Checkpoint FW-1 v3.0b Mail Proxy

Lart lart@hacksec.org
Sat, 28 Nov 1998 12:01:17 -0500


Luke Gill wrote:
> 
> While reviewing a FW-1 install for a client, I was told by the contractor
> who installed the FW-1 that there is a problem with the mail proxy included
> with FW-1.  He mentioned that the mail proxy will drop messages under a
> "high traffic environment".  I found this interesting as I had not heard
> this before.  My client under advice from the installation contractor
> installed a port 25 filter on the FW-1 and sends all mail to a Linux box
> inside the intranet with Qmail running on it.
> 
> I was wondering how severe is the mail proxy bug?  and also if it is fixed
> in v4.0?  Also, what experiences have the rest of you had with qmail?

I'm not a real fan of putting ANY services on a firewall.  Especially
the CP SMTP security server.  It blabs to anyone who wants to know what
fw you are running.  If the script kiddies want to find out what fw I'm
running, they'll have to work harder than that.

In FW-1 4.0, the SMTP server is much better (doesn't toss messages away,
actually uses MX records, etc), but I still don't like that idea.
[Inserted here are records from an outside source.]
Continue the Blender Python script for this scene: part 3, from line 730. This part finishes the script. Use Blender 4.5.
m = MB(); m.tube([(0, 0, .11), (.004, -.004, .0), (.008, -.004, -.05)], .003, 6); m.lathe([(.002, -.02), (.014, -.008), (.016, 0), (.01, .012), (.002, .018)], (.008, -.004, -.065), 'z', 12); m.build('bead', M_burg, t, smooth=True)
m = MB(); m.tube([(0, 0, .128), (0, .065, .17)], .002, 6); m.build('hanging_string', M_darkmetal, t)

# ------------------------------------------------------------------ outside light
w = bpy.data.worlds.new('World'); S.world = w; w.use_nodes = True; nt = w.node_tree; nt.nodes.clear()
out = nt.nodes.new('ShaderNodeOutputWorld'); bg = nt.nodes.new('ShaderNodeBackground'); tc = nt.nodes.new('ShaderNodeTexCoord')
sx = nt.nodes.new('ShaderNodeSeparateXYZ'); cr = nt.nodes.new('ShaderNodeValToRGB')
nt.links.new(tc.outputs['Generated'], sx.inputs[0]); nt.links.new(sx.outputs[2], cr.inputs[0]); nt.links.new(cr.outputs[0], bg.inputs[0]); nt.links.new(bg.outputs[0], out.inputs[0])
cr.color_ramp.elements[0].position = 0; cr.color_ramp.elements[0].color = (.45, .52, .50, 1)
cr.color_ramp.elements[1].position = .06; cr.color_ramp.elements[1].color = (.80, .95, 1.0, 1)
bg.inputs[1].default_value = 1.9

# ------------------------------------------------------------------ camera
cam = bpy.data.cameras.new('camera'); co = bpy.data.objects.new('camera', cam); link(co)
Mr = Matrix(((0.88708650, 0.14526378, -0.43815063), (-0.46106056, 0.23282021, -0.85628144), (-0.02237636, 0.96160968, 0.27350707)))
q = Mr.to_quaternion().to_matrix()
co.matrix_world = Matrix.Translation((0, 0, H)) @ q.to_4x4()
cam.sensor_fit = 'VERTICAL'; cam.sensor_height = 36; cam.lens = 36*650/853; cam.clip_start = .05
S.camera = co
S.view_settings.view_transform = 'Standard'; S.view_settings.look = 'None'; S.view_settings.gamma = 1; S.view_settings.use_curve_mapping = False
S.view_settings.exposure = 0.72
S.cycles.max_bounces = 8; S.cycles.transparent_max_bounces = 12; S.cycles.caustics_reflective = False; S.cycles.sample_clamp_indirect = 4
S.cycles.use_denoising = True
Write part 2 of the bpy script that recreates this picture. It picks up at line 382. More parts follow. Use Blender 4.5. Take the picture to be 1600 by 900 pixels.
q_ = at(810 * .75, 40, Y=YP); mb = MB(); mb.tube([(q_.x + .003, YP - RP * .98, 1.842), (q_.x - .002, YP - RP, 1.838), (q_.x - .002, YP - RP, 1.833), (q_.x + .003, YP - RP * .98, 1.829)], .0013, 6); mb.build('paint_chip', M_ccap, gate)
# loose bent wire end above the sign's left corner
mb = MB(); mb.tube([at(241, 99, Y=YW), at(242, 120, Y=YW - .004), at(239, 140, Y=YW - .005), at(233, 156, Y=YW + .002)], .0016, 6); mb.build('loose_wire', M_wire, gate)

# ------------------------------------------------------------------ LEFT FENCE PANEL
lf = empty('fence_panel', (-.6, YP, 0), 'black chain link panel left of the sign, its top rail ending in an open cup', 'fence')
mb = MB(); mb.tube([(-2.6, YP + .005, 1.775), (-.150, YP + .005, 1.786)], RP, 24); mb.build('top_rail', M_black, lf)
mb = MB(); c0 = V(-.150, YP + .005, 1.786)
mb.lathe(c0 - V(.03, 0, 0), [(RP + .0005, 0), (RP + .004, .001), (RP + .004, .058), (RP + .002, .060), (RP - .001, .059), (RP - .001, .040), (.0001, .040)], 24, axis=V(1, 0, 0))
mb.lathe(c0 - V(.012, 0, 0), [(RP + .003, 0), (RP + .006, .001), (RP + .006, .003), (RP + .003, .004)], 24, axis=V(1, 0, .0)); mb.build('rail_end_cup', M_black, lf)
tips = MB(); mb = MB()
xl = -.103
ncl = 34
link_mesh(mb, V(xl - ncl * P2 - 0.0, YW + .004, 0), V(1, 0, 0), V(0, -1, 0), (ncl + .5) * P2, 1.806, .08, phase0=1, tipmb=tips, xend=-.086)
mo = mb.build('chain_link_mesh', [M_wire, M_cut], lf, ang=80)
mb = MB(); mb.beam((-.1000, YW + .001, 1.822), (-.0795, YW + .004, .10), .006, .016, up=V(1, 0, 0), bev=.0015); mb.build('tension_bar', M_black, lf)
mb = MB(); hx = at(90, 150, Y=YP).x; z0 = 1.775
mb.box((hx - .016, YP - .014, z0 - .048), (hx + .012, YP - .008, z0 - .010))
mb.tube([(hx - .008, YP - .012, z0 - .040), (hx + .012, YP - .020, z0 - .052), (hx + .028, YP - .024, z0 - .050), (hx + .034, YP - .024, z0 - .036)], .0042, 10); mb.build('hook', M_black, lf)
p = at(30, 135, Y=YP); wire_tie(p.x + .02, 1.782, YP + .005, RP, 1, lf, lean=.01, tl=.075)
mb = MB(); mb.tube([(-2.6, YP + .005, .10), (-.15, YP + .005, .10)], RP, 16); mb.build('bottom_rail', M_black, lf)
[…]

It would be my preference to have your FW-1 box with 3 interfaces, and
stick some kind of *nix in the DMZ running qmail, and set up qmail to
use /var/qmail/control/smtproutes to shoot the mail back into your
internal network.

So, essentially, your FW rules would look like:

Any			dmz-mail-server		smtp	Accept
dmz-mail-server		internal-mail-server	smtp	Accept

How about relay protection?  Suppose your want to allow relay from the
networks 1.1.1.0/24, and 1.2.3.0/24.  Run qmail-smtpd from tcpserver
(0.80 or higher), and make an /etc/tcp.smtp.cdb file that contains:

127.0.0.1:allow,RELAYCLIENT=""
1.1.1.:allow,RELAYCLIENT=""
1.2.3.:allow,RELAYCLIENT=""
:allow

The magic invocation for tcpserver/qmail-smtpd is:

tcpserver -R -x/etc/tcp.smtp.cdb -c 100 -v -u <uid of qmaild user> \
   -g <gid nofiles group> 0 smtp \
   /var/qmail/bin/qmail-smtpd 2>&1 | splogger smtpd 2 &

Why tcpserver and not tcp-wrappers?  tcpserver is faster than inetd,
doesn't choke under a high load, and has integrated access control,
instead of having to combine inetd w/tcpd.